2) HUMAN RIGHTS: To what extent does an individual’s right to freedom conflict with the obligation of governments to provide order?

Human rights has been the revolution of the past fifty years. What’s amazing is that people today have a hard time grasping the significance of how far we’ve come.

In 1948, Professor Morgenthau wrote Politics Among Nations, which became the standard textbook for international relations at colleges and universities throughout the United States. In the index of that book the term “human rights” does not appear. Think about that. The field of international relations didn’t even have the concept of human rights, because individuals and their claims were not the subject of international affairs. The discipline was about the relations among states. It was taken for granted that we live in a world of sovereign states, each of which has authority over its own affairs, over what happens within its territorial borders.

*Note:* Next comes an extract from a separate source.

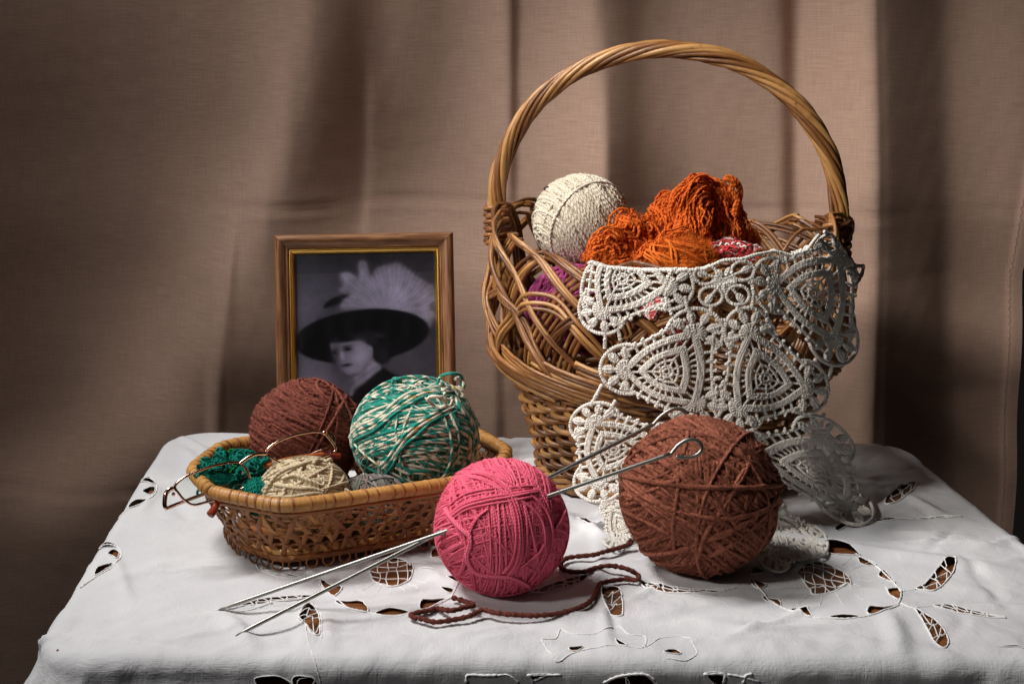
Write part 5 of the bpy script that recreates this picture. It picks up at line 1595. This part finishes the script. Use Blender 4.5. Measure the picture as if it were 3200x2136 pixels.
# ================================================================== crochet lace over the basket front
def lace():
    rs = np.random.RandomState(44)
    lm = Mat('ecru_cotton_crochet')
    o = lm.obj(); fine = lm.noise(o, 700, 4, .6); big = lm.noise(o, 60, 3)
    rn, ln, an = lm.attr('rnd'), lm.attr('len'), lm.attr('ang')
    tw = lm.math('SINE', lm.math('ADD', lm.math('MULTIPLY', an, 4*PI), lm.math('MULTIPLY', ln, 2*PI/.0019)))
    lm.set(Base_Color=lm.mix(1.0, lm.mix(big, (.74, .69, .61, 1), (.86, .82, .755, 1)), lm.ramp(fine, [(.3, (.86,)*3), (.7, (1.08,)*3)]), 'MULTIPLY'), Roughness=.9, Specular_IOR_Level=.15,
           Normal=lm.bump(lm.math('ADD', lm.math('MULTIPLY', tw, .5), fine), .6, .0006), Sheen_Weight=.15)
    rim_line = lambda x: np.interp(x, [1830, 1850, 1900, 2000, 2130, 2200, 2260, 2320, 2360, 2420, 2470, 2520, 2550, 2570, 2600, 2640, 2670], [826, 818, 834, 842, 842, 838, 810, 806, 793, 782, 795, 780, 740, 720, 735, 785, 830])
    SK_Z = np.linspace(0, .25, 60)
    SK_R = np.array([max(b_rad(np.linspace(z, .25, 40)).max(), 0) for z in SK_Z])+.0095+.022*np.clip(1-SK_Z/.06, 0, 1)**1.5
    def drape_march(px, py):
        """picture points -> points on the draped lace surface"""
        px = np.asarray(px, float); py = np.asarray(py, float)
        rl = rim_line(px)
        fold = np.clip(rl-py, 0, None)                 # what lies above the rim turns over to the inside
        py2 = np.where(fold > 0, rl+0.18*fold, py)
        D = ray(px, py2)
        ys = np.linspace(.93, 1.30, 420)
        best = np.full(px.shape, 9.0); bt = np.zeros(px.shape); hit = np.zeros(px.shape, bool); th = np.zeros(px.shape)
        for y in ys:
            t = y/D[..., 1]
            P = D*t[..., None]+np.array([0, 0, CAM_H])
            dx, dy = P[..., 0]-BC[0], P[..., 1]-BC[1]
            lx, ly = dx*_ex[0]+dy*_ex[1], (dx*_ey[0]+dy*_ey[1])/.97
            ang = np.arctan2(ly, lx)
            rr = np.hypot(lx, ly)
            wave = .0016*np.sin(ang*17)+.0012*np.sin(ang*9+P[..., 2]*60)
            f = np.minimum(rr/(np.interp(P[..., 2], SK_Z, SK_R)+wave)-1, (P[..., 2]-.0035)/.1)
            new = (~hit) & (f < 0)
            th = np.where(new, t, th); hit |= new
            m = f < best
            best = np.where(m, f, best); bt = np.where(m, t, bt)
        t = np.where(hit, th, bt)
        P = D*t[..., None]+np.array([0, 0, CAM_H])
        P[..., 1] += np.clip(fold/4000, 0, .02)
        return P
    GX, GY = np.arange(1760, 2760, 4.0), np.arange(600, 1860, 4.0)
    GP = drape_march(*np.meshgrid(GX, GY))
    def drape(px, py):
        a = np.clip((np.asarray(px, float)-1760)/4, 0, len(GX)-1.01); b = np.clip((np.asarray(py, float)-600)/4, 0, len(GY)-1.01)
        i, j = a.astype(int), b.astype(int); f, g = (a-i)[..., None], (b-j)[..., None]
        return (GP[j, i]*(1-f)+GP[j, i+1]*f)*(1-g)+(GP[j+1, i]*(1-f)+GP[j+1, i+1]*f)*g
    root = thing('lace_doily', 'ecru crochet lace doily draped over the front of the tall basket', 'lace doily', on_y(2250, 1100, 1.02))
    def tube(mb, q, r, n=None, closed=False, stitch=.16, flat=.8, lift=0.0, prof=None, period=.0022):
        q = np.asarray(q, float)
        k = len(q)
        L = np.sum(np.linalg.norm(np.diff(q, axis=0), axis=1))/4150
        m = n or max(8, int(L/.00055))
        d = smooth_path(q, m, closed)
        P = drape(d[:, 0], d[:, 1])
        P = P+np.array([0, -lift, 0])
        if m > 10 and not closed:
            ker = np.hanning(5); ker /= ker.sum()
            P[2:-2] = np.stack([np.convolve(P[:, j], ker, 'valid') for j in range(3)], -1)
        s = np.concatenate([[0], np.cumsum(np.linalg.norm(np.diff(P, axis=0), axis=1))])
        r = r*0.88
        R = r*(1+stitch*np.sin(2*PI*s/period+rs.rand()*6)+.05*rs.randn(m))
        if prof is not None:
            R = R*prof(np.linspace(0, 1, m))
        mb.tubes(P, R, 7, ref=np.array([0, -1, .25]), closed=closed, flat=flat, rnd=rs.rand())
    leafp = lambda t: .30+.95*np.sin(PI*np.clip(t, 0, 1))**.75
    def leaf(mb, a, b, r=.0026):
        a, b = np.asarray(a, float), np.asarray(b, float)
        d = b-a; n = np.array([-d[1], d[0]])/max(np.linalg.norm(d), 1e-6)
        # three rows of stitches side by side that swell in the middle
        w = r*4150*.55
        for s in (-1, 0, 1):
            q = [a, a+d*.25+n*w*s*.8, a+d*.5+n*w*s*1.15, a+d*.75+n*w*s*.9, b]
            tube(mb, q, r*.52, prof=lambda t: .75+.35*np.sin(PI*t), lift=.0004 if s == 0 else 0, stitch=.2, period=.0016)
    def bead(mb, p, r=.0019):
        P = drape(np.array([p[0]]), np.array([p[1]]))[0]
        for k in range(3):
            a = rs.rand()*6.28
            mb.ellipsoid(P+np.array([math.cos(a)*r*.5, -.0004, math.sin(a)*r*.5]), (r*.75,)*3, 8, 6)
    U = lambda k: np.array([math.cos(math.radians(90+120*k)), math.sin(math.radians(90+120*k))])
    def motif(tips, center=None, fan=True, arch=True):
        tips = np.asarray(tips, float)
        c = tips.mean(0) if center is None else np.asarray(center, float)
        g = tips.mean(0)
        A = np.linalg.lstsq(np.array([U(k) for k in range(3)]), tips-g, rcond=None)[0]
        def F(p):
            p = np.asarray(p, float)
            w = np.exp(-(np.linalg.norm(p, axis=-1, keepdims=True)/.55)**2)
            return g+p@A+(c-g)*w
        size = math.sqrt(abs(np.linalg.det(A)))
        k_ = size/190
        def tri(rho, al=.56, n=60):
            th = np.linspace(0, 2*PI, n, endpoint=False)
            dd = np.max(np.stack([np.cos(th-math.radians(-90+120*j)) for j in range(3)]), 0)
            r = rho/np.maximum(dd, .5)**al
            return np.stack([r*np.cos(th), r*np.sin(th)], -1)
        mb = MB()
        # outer wide band of upright stitches
        for rho in (.395, .420, .445):
            tube(mb, F(tri(rho)), .00145*k_**.5, closed=True, stitch=.22, period=.0018)
        mb2 = MB()
        # cross stitches over the band
        a, b = tri(.376, n=110), tri(.462, n=110)
        for p, q in zip(F(a), F(b)):
            tube(mb2, [p, (p+q)/2, q], .0008, n=8, lift=.0010, stitch=.0)
        mo = mb.build('motif', lm.m, root); mb2.build('band_stitches', lm.m, mo, kind='stuff')
        # inner rounded triangle
        mb = MB()
        for rho in (.225, .250, .275):
            tube(mb, F(tri(rho, .55)), .0014*k_**.5, closed=True, stitch=.22, period=.0018)
        a, b = tri(.210, .55, 70), tri(.290, .55, 70)
        for p, q in zip(F(a), F(b)):
            tube(mb, [p, (p+q)/2, q], .0007, n=7, lift=.0009, stitch=0)
        mb.build('inner_band', lm.m, mo)
        # little wheel in the middle
        mb = MB()
        th = np.linspace(0, 2*PI, 14, endpoint=False)
        tube(mb, F(.085*np.stack([np.cos(th), np.sin(th)], -1)), .0012, closed=True)
        tube(mb, F(tri(.150, .4)), .0012, closed=True); tube(mb, F(tri(.040, .3, 24)), .0012, closed=True)
        for j in range(9):
            a_ = math.radians(40*j+90); e = np.array([math.cos(a_), math.sin(a_)])
            dd = max(math.cos(a_-math.radians(-90+120*q)) for q in range(3)); r1 = .215/max(dd, .5)**.55
            tube(mb, F(np.array([e*.085, e*(.085+r1)/2+rs.randn(2)*.01, e*r1])), .0010, n=10)
        mb.build('wheel', lm.m, mo)
        # ladder between the inner triangle and the band
        mb = MB()
        for a, b in zip(F(tri(.290, .55, 27)), F(tri(.385, .56, 27))):
            tube(mb, [a, (a+b)/2, b], .00105, n=9)
        mb.build('ladder', lm.m, mo)
        # outer chain along the sides with blocks and picots
        mb = MB()
        for j in range(3):
            a, b = U(j), U((j+1) % 3)
            s = np.linspace(.20, .80, 16)[:, None]
            inn = (a*(1-s)+b*s)
            mdir = unit((a+b)/2)
            side = inn*1.0
            d0 = side@mdir
            chain = side+mdir*(.560-d0)[:, None]*1.0+mdir*(-.015*np.sin(PI*s))
            tube(mb, F(chain), .00145*k_**.5)
            for i in range(1, 15, 2):
                p = F(chain[i:i+1])[0]; q = F((chain[i]-mdir*.105)[None])[0]
                tube(mb, [p, (p+q)/2, q], .0014, n=8, stitch=.25)
                o_ = F((chain[i]+mdir*.035)[None])[0]
                bead(mb, o_, .0016*k_**.5)
        mb.build('picot_edge', lm.m, mo)
        # fans under the corner arches
        mb = MB()
        for j in range(3):
            u = U(j); n_ = np.array([-u[1], u[0]])
            cc = u*.60
            if arch:
                mb = MB()
                ph = np.radians(np.linspace(-108, 108, 22))
                arc = cc+.375*(np.cos(ph)[:, None]*u+np.sin(ph)[:, None]*n_)
                tube(mb, F(arc), .00165*k_**.5); mb.build('corner_arch', lm.m, mo)
            if fan:
                for a_ in (-84, -42, 0, 42, 84):
                    e = math.cos(math.radians(a_))*u+math.sin(math.radians(a_))*n_
                    mb = MB(); leaf(mb, F((cc+e*.165)[None])[0], F((cc+e*.350)[None])[0], .0029*k_**.6); mb.build('leaf', lm.m, mo)
                mb = MB()
                for rr in (.05, .10, .145):
                    ph = np.radians(np.linspace(-100, 100, 9))
                    tube(mb, F(cc+rr*(np.cos(ph)[:, None]*u+np.sin(ph)[:, None]*n_)), .0013*k_**.5)
                for a_ in range(-90, 91, 18):
                    e = math.cos(math.radians(a_))*u+math.sin(math.radians(a_))*n_
                    tube(mb, F(np.array([cc+e*.03, cc+e*.09, cc+e*.15])), .00085, n=8, lift=.001)
                mb.build('corner_fan', lm.m, mo)
    motif([(1838, 1030), (2172, 905), (1893, 690)], (1945, 872))
    motif([(1872, 1152), (2222, 1322), (2222, 968)], (2083, 1161))
    motif([(2592, 1229), (2312, 958), (2256, 1330)], (2393, 1181))
    motif([(2346, 872), (2640, 1142), (2668, 748)], (2543, 915))
    motif([(1818, 1268), (1838, 1566), (2150, 1380)], (1918, 1405))
    motif([(2285, 1395), (2600, 1315), (2705, 1640)], (2542, 1470))
    # half motifs on the cloth
    motif([(1890, 1560), (1905, 1712), (2040, 1640)], None, True, True)
    motif([(2380, 1545), (2395, 1775), (2590, 1700)], None, True, True)
    # small four-petal flower between the upper motifs
    mb = MB()
    c = np.array([2263, 872.])
    for p in ((2205, 858), (2322, 846), (2222, 925), (2306, 922)):
        p = np.array(p, float)
        th = np.linspace(0, 2*PI, 12, endpoint=False)
        tube(mb, p+np.stack([36*np.cos(th), 30*np.sin(th)], -1), .0015, closed=True)
        leaf(mb, p+(c-p)*.1, p+(p-c)*.42, .0026)
        tube(mb, [c, (c+p)/2, p], .0013)
        for a in (-.7, .7):
            d = p-c; d = np.array([d[0]*math.cos(a)-d[1]*math.sin(a), d[0]*math.sin(a)+d[1]*math.cos(a)])
            leaf(mb, c+d*.15, c+d*.62, .0021)
    mb.build('flower', lm.m, root)
    # joining bars
    for a, b in (((2140, 925), (2148, 965)), ((2150, 960), (2160, 985)), ((1893, 1035), (1890, 1090)), ((1932, 1030), (1940, 1065)), ((2090, 950), (2100, 985)), ((2235, 1000), (2268, 1000)), ((2234, 1080), (2260, 1075)), ((2355, 905), (2350, 960)),
                 ((2395, 968), (2396, 1005)), ((2545, 1122), (2560, 1140)), ((2600, 1140), (2590, 1180)), ((1882, 1200), (1846, 1268)), ((1925, 1250), (1900, 1290)), ((1872, 1558), (1896, 1584)), ((2575, 1290), (2565, 1340)), ((2235, 1180), (2255, 1180)),
                 ((2232, 1250), (2256, 1250)), ((2162, 880), (2185, 878)), ((2340, 880), (2352, 885)), ((2222, 955), (2222, 985)), ((2302, 952), (2310, 975)), ((2230, 1040), (2262, 1036))):
        a, b = np.array(a, float), np.array(b, float)
        mb = MB(); tube(mb, [a, (a+b)/2, b], .0017, n=14); bead(mb, (a+b)/2, .0014); mb.build('joining_bar', lm.m, root)
    # rim edge of the lace
    xs = np.linspace(1842, 2560, 60)
    mb = MB()
    tube(mb, np.stack([xs, rim_line(xs)+3], -1), .0015)
    tube(mb, [(1842,1010),(1826,960),(1818,920),(1822,880),(1840,835),(1880,815)], .0017)
    tube(mb, [(2575,722),(2610,745),(2645,800),(2660,870),(2662,960),(2658,1060),(2640,1120)], .0016)
    tube(mb, [(2410,776),(2450,768),(2500,745),(2530,733)], .0015); tube(mb, [(2525,730),(2527,760),(2520,785)], .0016)
    for x in (2418, 2455, 2486, 2510):
        bead(mb, (x, np.interp(x, [2410, 2530], [770, 732])), .0018)
    mb.build('edging', lm.m, root)
lace()
for o in bpy.data.objects:
    if '_off' in o:
        del o['_off']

But then around the time of the Council’s founding, an agreement was reached establishing sovereignty as contingent on self-determination. This principle later became enshrined in the UN Charter and the Universal Declaration of Human Rights.

Another watershed in human rights history was Nuremberg. The Nuremberg trials established individual accountability for acts taken in the name of the state.

Thus the study of international relations is no longer just about relations between states; there are also certain human rights claims. At least in theory, what happens within states matters.

3) JUST INTERVENTION: To what extent do we have a moral responsibility to promote human rights norms and to intervene in the affairs of “failed" or “rogue" states?

We have reached an extraordinary moment in the development of international relations as a field. The norm of state sovereignty, on which most of the literature rests, is evolving. On one end of the spectrum we have failed states like Afghanistan; on the other end, we have nations that threaten world security, such as Iraq and North Korea. What is the best way to handle so-called failed or rogue states?

Another way of casting this issue is in terms of the politics of rescue: what kinds of responsibilities do we have to protect minorities, to rescue people who are being oppressed within states?

During the 1990s, many people were concerned about genocide and ethnic cleansing within the former Yugoslavia. They argued that if people are killing each other just because of their race, then the international community has a right to go in and stop the atrocities because of what the UN Charter says about human rights claims. Under these conditions, a state forfeits its right to sovereignty.

Today there is also growing support for the right to intervene in the affairs of states that possess weapons of mass destruction and are threatening to use them against others. This was one in the basket of arguments for justifying the war in Iraq.

4) MORAL RESPONSIBILITY AND “AGENCY”: Which actors are making the choices that affect other groups, and how do you hold them accountable?

The increasing power of non-state actors in world affairs – whether you’re dealing with genocide or social justice issues – has made it much more challenging to identify moral responsibility. In other words, it’s no longer enough to hold states accountable; you also have to look at informal political networks, corporations, NGOs [non-governmental organizations], and international organizations like the International Monetary Fund and the World Bank.

Today when we think about ethics, we have to think about agency. Multinational corporations are not nation states, but they are an incredibly powerful economic force. We can’t underestimate their power to bring certain resources to bear on situations and to shape labor and environmental standards. NGOs, too, have become a force to be reckoned with, particularly in the field of humanitarian aid. We should be asking the same questions of these actors as we do of states: who are their stakeholders, what are their norms, and to whom are they accountable?